**Your task:** Print the material below exactly as it stands, please, from its first line to the line holding "RNG = np.random.default_rng(7)", with no pictures.

**Recorded data:**

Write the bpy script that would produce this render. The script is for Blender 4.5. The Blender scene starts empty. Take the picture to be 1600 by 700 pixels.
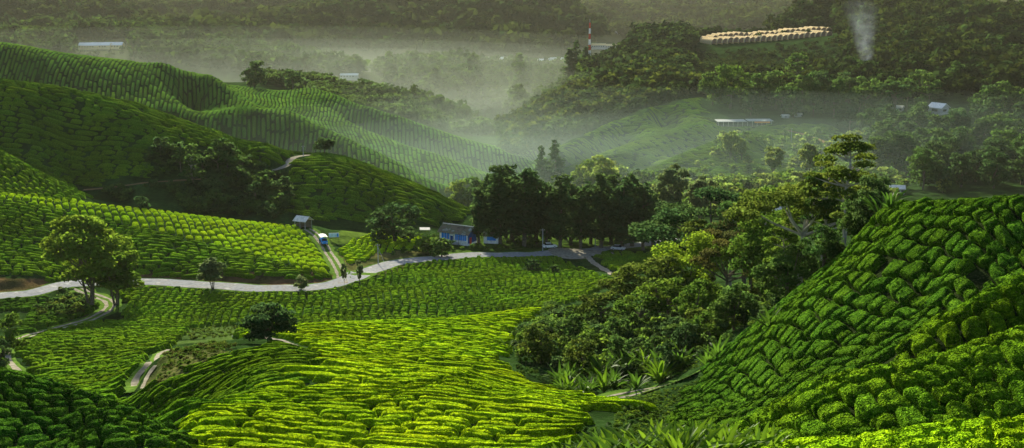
import bpy, math, random
import numpy as np
from mathutils import Vector, Matrix

# ------------------------------------------------------------------ basics
sc = bpy.context.scene
COL = sc.collection
CZ = 100.0                      # camera height above datum
F = 1931.0                      # focal length in photo pixels (1600 wide)
PITCH = math.radians(12.0)
SP, CP = math.sin(PITCH), math.cos(PITCH)
RNG = np.random.default_rng(7)

def ray(px, py):
    x = (px - 800.0) / F; y = (350.0 - py) / F
    return np.array([x, CP + y * SP, -SP + y * CP])

def w3(px, py, D):
    d = ray(px, py); return d * (D / d[1]) + np.array([0, 0, CZ])

def project(X, Y, Z):
    Zr = Z - CZ
    dep = Y * CP - Zr * SP
    up = Y * SP + Zr * CP
    return 800 + F * X / dep, 350 - F * up / dep, dep

# ------------------------------------------------------------------ noise
_perm = np.random.default_rng(3).integers(0, 1 << 16, 4096)
def _hash(ix, iy):
    return _perm[(_perm[ix & 4095] + iy) & 4095] & 1023
_ang = np.random.default_rng(5).uniform(0, 2 * np.pi, 1024)
_gx, _gy = np.cos(_ang), np.sin(_ang)
def perlin(x, y):
    x = np.asarray(x, float); y = np.asarray(y, float)
    ix = np.floor(x).astype(np.int64); iy = np.floor(y).astype(np.int64)
    fx = x - ix; fy = y - iy
    u = fx * fx * fx * (fx * (fx * 6 - 15) + 10); v = fy * fy * fy * (fy * (fy * 6 - 15) + 10)
    def g(dx, dy):
        h = _hash(ix + dx, iy + dy)
        return _gx[h] * (fx - dx) + _gy[h] * (fy - dy)
    a = g(0, 0); b = g(1, 0); c = g(0, 1); d = g(1, 1)
    return (a + (b - a) * u + (c - a) * v + (a - b - c + d) * u * v) * 1.5
def fbm(x, y, o=4, s=0.5):
    r = 0; a = 1; f = 1
    for k in range(o):
        r = r + a * perlin(x * f + 17.3 * k, y * f - 9.1 * k); a *= s; f *= 2.03
    return r

# ------------------------------------------------------------------ terrain: surveyed ridge, foot and valley points
TP = []
def L(*pts):
    for p in pts: TP.append(p)
def RIDGE(pts, drop=14, ds=1.06, drop2=None, ds2=1.15, sh=None):
    # a crest line, with the ground falling away behind it
    dense = []
    for (a, b) in zip(pts[:-1], pts[1:]):
        n = max(1, int(abs(b[0] - a[0]) / 26))
        dense += [tuple(a[k] + (b[k] - a[k]) * i / n for k in range(3)) for i in range(n)]
    for (px, py, D) in dense + [pts[-1]]:
        TP.append((px, py, D)); TP.append((px, py + drop, D * ds))
        if sh: TP.append((px, py + sh[0], D * sh[1]))
        if drop2: TP.append((px, py + drop2, D * ds2))
# near hilltop under and in front of the camera
NEARW = [(-12, 3, -2.2), (0, 3, -2.2), (12, 3, -2.2), (-20, 12, -8), (0, 12, -8), (20, 12, -8), (-20, 24, -14), (0, 24, -15.5), (12, 24, -14),
         (-30, 45, -25), (-15, 45, -26), (-6, 45, -23.5), (-60, 45, -24), (60, 45, -15), (40, 20, -10), (-40, 20, -10)]
# strip at the lower right corner
RIDGE([(780,760,46),(850,742,45.5),(930,727,45),(1030,716,44.5),(1120,712,44)], 20, 1.06)
L((1150,740,40),(1400,760,37),(1650,760,37),(1850,740,38))
RIDGE([(1150,712,43),(1200,702,43.5),(1300,689,44),(1400,677,44.5),(1500,667,45),(1600,657,46),(1750,645,47),(1900,640,48)], 26, 1.06)
# first spur on the right
L((1250,680,50.5),(1400,665,50),(1500,650,50.5),(1650,630,51),(1100,690,56))
RIDGE([(1130,668,64),(1200,635,60),(1280,597,58),(1340,579,57.5),(1400,567,57),(1485,550,57.5),(1600,514,58.5),(1750,470,60),(1900,440,61)], 9, 1.05, 12, 1.1, (24, .955))
L((1400,628,52.6),(1550,600,53),(1250,652,54.5))
# second spur
RIDGE([(1450,507,68),(1470,497,68),(1510,474,68.5),(1550,455,69),(1600,427,69.5),(1750,360,71)], 6, 1.04, sh=(20, .965))
# main right slope
L((1600,370,77.5),(1500,440,75),(1500,380,80),(1500,340,83.5),(1450,470,77),(1450,420,81),(1450,360,86),(1400,525,74),(1400,470,79),(1400,400,86),(1400,350,92),
  (1350,540,76),(1350,480,82),(1350,420,89),(1350,385,94),(1300,560,77),(1300,500,83),(1300,440,91),(1250,570,81),(1250,520,87),(1250,470,94),
  (1200,590,85),(1200,540,92),(1200,500,99),(1150,600,92),(1150,550,99),(1150,530,104),(1100,605,98),(1100,575,105),(1060,612,102))
RIDGE([(1395,314,97),(1450,309,91),(1500,308,87),(1600,305,81.5),(1750,290,80),(1900,270,82)], 12, 1.05, 70, 1.25)
L((1800,420,130),(1600,420,130),(1450,440,130),(1900,420,300))
# wooded gully on the left flank of that hill
L((1350,362,98),(1310,410,100),(1250,445,108),(1200,490,110),(1150,520,116),(1100,545,117),(1050,580,114),(1000,606,112),(940,612,112),(880,606,118))
L((1250,455,150),(1100,490,160),(1000,505,165),(950,490,190),(900,520,150),(900,560,130),(840,570,128),(1350,450,150))
L((830,600,115),(850,560,132),(860,520,150),(850,480,192),(800,545,142),(800,520,158))
L((1000,640,88),(1050,640,88),(1000,620,98),(1050,600,105),(1000,700,68),(900,712,72),(1060,720,62),(1000,740,62))
# central hill
L((300,720,76),(500,720,76.5),(700,720,77),(850,710,78),(300,760,70),(600,760,70),(300,660,84),(500,660,84.5),(700,660,85),(880,660,86),
  (280,620,92),(500,620,92),(700,625,91.5),(850,640,89),(950,640,90),(400,590,100),(550,590,99),(700,595,99),(820,615,96))
L((980,638,92),(1000,655,92))
L((300,560,113),(400,550,112),(480,565,107),(600,572,107),(700,575,107),(780,600,102))
RIDGE([(265,548,124),(320,536,125),(380,530,124),(440,534,120),(500,553,114),(560,563,112),(640,569,112),(740,577,111),(810,600,108)], 4, 1.04)
L((230,560,124),(215,590,122),(250,600,108),(200,620,112))
# second hill behind it
L((500,548,124),(560,550,124),(640,556,124),(740,562,124),(800,580,120))
L((450,520,142),(600,530,139),(700,535,139),(780,540,140))
RIDGE([(390,520,140),(460,507,152),(540,503,156),(600,502,160),(700,499,166),(770,492,174),(830,482,184)], 5, 1.12, 12, 1.25)
# left front hill
L((0,720,74),(100,720,74),(200,720,74),(-120,720,74),(0,650,80),(100,660,80.5),(-120,640,80))
RIDGE([(-150,560,90),(0,582,88),(60,597,87),(150,622,85),(220,650,82.5),(270,680,79)], 8, 1.06, 18, 1.25)
# left basin
L((-100,600,150),(20,600,150),(100,600,145),(170,600,138),(20,560,180),(100,560,178),(180,560,172),(250,545,170),(330,530,190),(100,525,212),(200,520,215),(300,505,240),(20,535,205),(-120,540,210))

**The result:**
Write the bpy script that would produce this render. The script is for Blender 4.5. The Blender scene starts empty. Take the picture to be 1600 by 700 pixels.
import bpy, math, random
import numpy as np
from mathutils import Vector, Matrix

# ------------------------------------------------------------------ basics
sc = bpy.context.scene
COL = sc.collection
CZ = 100.0                      # camera height above datum
F = 1931.0                      # focal length in photo pixels (1600 wide)
PITCH = math.radians(12.0)
SP, CP = math.sin(PITCH), math.cos(PITCH)
RNG = np.random.default_rng(7)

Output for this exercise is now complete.